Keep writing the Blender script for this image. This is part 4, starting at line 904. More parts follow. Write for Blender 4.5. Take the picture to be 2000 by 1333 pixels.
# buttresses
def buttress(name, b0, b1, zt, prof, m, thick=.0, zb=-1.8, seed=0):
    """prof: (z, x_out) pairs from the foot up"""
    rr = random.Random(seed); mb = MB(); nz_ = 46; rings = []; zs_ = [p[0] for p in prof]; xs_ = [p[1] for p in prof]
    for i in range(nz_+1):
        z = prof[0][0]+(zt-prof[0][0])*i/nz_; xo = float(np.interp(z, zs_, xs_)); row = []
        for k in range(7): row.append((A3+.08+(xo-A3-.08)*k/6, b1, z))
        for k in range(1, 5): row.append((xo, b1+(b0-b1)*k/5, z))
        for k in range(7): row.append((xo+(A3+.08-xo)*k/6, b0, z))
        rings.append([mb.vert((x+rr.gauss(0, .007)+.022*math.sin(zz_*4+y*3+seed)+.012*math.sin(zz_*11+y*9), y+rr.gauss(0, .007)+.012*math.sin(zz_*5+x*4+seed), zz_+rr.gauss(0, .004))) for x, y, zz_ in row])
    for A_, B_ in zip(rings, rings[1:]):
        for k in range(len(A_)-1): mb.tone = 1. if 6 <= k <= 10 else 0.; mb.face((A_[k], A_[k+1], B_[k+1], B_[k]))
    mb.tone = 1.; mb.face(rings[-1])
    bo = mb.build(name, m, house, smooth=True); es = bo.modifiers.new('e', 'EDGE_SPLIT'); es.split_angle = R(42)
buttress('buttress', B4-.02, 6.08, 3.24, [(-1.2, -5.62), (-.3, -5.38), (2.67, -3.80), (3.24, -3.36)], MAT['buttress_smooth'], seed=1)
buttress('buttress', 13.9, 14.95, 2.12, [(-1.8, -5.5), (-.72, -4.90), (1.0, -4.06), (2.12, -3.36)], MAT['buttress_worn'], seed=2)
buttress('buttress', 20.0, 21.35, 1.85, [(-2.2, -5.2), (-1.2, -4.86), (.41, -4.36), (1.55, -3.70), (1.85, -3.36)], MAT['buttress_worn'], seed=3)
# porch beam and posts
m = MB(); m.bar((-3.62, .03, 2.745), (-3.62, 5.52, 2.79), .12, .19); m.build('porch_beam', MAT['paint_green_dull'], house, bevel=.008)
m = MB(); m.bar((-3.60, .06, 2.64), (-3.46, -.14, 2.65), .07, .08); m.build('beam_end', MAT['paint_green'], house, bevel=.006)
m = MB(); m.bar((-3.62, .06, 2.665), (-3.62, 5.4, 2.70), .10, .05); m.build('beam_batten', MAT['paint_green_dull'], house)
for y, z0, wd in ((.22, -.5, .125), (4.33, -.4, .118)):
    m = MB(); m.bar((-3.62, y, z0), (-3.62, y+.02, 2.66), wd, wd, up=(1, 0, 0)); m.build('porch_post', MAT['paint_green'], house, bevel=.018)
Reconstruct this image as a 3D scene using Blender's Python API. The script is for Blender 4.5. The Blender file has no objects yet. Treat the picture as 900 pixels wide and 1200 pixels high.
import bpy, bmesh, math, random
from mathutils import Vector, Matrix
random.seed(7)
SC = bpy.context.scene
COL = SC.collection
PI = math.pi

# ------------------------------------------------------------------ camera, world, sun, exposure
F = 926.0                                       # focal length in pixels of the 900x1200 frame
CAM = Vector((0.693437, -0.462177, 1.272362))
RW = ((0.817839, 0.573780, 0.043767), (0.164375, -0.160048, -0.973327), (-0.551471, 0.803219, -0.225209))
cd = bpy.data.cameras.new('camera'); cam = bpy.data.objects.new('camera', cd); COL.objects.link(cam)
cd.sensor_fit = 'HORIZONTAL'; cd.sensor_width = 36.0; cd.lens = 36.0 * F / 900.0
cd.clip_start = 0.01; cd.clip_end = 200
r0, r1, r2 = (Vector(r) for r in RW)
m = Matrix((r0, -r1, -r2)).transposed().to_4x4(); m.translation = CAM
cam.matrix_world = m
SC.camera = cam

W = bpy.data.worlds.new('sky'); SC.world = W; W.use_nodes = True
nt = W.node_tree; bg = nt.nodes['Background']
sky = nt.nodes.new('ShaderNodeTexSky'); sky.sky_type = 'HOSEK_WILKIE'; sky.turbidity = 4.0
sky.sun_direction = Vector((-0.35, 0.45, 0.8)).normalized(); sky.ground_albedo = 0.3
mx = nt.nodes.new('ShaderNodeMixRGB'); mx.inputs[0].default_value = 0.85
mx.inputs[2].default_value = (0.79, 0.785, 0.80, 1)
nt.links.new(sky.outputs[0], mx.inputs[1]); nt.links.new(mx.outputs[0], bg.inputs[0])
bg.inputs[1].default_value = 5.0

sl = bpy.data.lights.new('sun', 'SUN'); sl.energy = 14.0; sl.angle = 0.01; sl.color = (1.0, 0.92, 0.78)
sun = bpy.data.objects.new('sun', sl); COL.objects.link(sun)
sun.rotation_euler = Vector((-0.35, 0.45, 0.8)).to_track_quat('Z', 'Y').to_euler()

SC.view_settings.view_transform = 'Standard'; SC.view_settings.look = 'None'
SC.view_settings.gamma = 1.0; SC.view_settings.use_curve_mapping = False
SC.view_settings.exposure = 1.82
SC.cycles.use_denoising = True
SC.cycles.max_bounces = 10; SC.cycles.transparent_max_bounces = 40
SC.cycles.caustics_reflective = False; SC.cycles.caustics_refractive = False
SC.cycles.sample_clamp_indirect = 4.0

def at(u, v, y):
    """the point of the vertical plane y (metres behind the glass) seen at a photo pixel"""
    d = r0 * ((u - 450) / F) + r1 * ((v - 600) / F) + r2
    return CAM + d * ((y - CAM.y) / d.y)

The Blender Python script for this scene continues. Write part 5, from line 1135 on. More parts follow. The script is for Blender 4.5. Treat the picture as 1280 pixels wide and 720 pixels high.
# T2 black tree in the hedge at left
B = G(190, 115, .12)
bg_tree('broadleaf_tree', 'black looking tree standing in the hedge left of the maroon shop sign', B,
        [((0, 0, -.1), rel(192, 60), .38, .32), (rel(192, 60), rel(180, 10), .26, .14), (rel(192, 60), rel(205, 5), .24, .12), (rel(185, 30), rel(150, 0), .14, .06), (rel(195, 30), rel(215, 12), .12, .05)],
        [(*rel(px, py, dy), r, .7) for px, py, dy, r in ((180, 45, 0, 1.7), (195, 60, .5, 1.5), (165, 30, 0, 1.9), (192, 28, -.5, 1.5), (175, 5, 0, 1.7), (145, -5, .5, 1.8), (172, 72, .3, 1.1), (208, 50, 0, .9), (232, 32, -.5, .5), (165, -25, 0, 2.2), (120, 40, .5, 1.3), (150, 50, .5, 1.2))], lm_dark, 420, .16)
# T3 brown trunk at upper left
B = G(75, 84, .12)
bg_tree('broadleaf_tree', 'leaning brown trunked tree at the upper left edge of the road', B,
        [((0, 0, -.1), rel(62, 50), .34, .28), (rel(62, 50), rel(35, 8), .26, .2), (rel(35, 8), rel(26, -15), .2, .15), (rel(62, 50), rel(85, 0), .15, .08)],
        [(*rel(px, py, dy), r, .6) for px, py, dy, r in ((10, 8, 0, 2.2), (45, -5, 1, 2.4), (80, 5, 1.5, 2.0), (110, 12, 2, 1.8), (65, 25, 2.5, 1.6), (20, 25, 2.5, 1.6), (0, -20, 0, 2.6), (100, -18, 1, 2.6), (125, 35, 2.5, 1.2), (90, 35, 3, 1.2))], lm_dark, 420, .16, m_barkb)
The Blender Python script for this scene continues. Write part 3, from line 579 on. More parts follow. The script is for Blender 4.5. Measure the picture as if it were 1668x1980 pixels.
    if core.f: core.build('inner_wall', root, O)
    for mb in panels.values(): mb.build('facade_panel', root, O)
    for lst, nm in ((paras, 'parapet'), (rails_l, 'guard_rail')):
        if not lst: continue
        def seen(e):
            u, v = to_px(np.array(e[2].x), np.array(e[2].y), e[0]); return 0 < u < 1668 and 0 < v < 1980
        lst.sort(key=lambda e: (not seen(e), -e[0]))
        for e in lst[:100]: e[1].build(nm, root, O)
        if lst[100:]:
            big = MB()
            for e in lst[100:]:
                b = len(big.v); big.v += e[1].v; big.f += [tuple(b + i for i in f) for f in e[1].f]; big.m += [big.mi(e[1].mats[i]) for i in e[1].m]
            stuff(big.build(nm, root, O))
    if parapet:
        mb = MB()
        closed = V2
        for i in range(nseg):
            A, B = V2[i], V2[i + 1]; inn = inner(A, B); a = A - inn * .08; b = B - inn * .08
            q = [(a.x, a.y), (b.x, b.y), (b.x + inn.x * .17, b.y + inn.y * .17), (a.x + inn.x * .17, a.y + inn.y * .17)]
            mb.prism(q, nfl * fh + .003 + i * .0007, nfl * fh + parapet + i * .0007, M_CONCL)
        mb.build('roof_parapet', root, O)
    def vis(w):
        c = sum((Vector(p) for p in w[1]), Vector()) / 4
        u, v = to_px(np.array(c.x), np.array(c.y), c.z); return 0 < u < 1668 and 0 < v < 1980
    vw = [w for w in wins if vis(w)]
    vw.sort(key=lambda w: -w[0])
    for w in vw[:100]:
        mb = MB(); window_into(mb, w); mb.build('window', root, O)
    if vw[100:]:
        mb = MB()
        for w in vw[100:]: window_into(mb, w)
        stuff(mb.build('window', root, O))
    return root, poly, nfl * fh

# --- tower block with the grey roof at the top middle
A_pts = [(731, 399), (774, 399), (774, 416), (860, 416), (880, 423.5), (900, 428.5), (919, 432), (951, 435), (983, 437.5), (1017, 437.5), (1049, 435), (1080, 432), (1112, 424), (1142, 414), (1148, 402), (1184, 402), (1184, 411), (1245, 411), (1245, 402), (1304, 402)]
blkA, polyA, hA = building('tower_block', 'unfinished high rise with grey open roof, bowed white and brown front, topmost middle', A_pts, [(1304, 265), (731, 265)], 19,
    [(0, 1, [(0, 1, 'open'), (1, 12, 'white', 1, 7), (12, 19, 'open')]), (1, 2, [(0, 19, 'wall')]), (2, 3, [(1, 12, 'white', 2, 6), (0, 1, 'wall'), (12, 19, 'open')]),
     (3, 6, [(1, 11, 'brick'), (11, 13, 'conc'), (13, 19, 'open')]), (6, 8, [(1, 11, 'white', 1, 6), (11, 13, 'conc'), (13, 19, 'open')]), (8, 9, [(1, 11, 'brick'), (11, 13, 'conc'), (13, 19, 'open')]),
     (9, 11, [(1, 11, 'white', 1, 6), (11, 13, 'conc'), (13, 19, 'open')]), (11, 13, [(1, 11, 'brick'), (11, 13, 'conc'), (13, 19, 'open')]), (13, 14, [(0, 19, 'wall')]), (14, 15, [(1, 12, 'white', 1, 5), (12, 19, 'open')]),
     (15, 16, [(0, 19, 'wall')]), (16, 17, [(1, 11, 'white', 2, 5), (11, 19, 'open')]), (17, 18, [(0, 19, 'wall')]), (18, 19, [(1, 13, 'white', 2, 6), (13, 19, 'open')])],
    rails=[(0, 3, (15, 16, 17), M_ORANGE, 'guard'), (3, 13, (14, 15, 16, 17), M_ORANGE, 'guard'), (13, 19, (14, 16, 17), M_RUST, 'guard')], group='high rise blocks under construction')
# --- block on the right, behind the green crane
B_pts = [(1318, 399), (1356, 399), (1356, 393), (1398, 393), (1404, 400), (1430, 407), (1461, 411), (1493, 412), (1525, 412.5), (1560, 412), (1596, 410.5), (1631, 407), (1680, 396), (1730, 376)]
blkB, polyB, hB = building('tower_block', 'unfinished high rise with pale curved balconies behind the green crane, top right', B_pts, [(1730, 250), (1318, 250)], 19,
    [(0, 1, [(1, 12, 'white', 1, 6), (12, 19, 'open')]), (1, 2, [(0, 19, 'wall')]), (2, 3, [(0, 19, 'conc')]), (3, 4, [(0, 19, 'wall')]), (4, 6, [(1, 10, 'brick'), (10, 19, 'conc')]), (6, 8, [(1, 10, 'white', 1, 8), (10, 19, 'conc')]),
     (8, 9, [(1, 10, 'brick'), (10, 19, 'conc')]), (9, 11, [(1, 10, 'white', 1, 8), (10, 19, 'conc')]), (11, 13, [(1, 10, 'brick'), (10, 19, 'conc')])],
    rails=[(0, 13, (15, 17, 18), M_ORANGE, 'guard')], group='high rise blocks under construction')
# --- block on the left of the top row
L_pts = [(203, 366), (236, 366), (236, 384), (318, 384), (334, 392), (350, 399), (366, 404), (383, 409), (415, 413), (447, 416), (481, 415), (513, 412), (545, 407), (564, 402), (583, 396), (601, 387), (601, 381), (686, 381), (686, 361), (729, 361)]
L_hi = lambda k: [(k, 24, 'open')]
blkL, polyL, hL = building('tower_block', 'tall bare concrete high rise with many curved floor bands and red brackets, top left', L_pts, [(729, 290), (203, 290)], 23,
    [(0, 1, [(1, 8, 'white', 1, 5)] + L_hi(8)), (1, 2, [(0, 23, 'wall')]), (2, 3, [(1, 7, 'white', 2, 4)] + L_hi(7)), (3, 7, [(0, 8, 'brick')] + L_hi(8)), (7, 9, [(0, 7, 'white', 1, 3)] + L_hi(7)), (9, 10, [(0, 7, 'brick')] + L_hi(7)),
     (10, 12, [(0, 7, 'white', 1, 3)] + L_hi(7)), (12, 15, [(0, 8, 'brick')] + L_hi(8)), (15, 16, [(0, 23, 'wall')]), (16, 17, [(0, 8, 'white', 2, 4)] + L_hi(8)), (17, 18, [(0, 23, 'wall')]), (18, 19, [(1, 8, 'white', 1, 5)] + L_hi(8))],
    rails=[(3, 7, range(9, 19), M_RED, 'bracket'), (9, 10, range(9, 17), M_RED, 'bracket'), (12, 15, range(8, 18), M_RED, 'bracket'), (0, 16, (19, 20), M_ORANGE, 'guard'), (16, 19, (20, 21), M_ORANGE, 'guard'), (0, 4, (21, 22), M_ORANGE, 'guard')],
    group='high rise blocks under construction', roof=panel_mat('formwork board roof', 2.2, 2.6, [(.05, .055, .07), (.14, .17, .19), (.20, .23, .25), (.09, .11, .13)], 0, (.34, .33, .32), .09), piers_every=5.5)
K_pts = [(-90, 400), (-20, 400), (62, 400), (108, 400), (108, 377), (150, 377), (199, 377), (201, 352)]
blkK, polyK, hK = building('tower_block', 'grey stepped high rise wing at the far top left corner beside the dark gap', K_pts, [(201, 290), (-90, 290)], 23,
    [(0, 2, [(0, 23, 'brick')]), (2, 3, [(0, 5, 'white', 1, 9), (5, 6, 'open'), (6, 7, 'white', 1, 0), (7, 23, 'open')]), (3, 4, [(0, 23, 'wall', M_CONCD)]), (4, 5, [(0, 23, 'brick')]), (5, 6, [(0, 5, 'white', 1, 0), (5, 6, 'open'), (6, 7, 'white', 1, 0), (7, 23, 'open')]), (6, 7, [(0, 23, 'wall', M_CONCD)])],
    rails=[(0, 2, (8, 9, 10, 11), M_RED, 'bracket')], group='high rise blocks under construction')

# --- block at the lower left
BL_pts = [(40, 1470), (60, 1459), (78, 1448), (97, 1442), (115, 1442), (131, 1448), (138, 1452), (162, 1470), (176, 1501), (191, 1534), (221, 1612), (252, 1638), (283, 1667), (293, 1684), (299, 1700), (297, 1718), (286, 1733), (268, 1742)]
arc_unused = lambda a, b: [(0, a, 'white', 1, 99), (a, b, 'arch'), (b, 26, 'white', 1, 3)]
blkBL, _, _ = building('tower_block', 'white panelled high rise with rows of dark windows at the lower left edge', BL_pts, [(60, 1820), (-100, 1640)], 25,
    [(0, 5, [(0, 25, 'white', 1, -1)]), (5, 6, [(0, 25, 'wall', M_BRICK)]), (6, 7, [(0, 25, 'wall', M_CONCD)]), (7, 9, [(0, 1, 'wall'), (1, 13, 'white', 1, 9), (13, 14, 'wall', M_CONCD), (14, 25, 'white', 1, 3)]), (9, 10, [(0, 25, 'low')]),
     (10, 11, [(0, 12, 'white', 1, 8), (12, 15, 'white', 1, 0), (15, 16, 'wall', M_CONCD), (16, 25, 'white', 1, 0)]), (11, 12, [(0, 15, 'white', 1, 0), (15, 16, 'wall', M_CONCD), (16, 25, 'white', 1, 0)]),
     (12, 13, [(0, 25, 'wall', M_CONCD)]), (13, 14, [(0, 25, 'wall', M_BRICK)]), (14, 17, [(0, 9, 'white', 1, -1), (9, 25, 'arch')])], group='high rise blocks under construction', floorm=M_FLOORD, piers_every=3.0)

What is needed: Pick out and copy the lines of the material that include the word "black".

Output for this exercise:
# T2 black tree in the hedge at left
bg_tree('broadleaf_tree', 'black looking tree standing in the hedge left of the maroon shop sign', B,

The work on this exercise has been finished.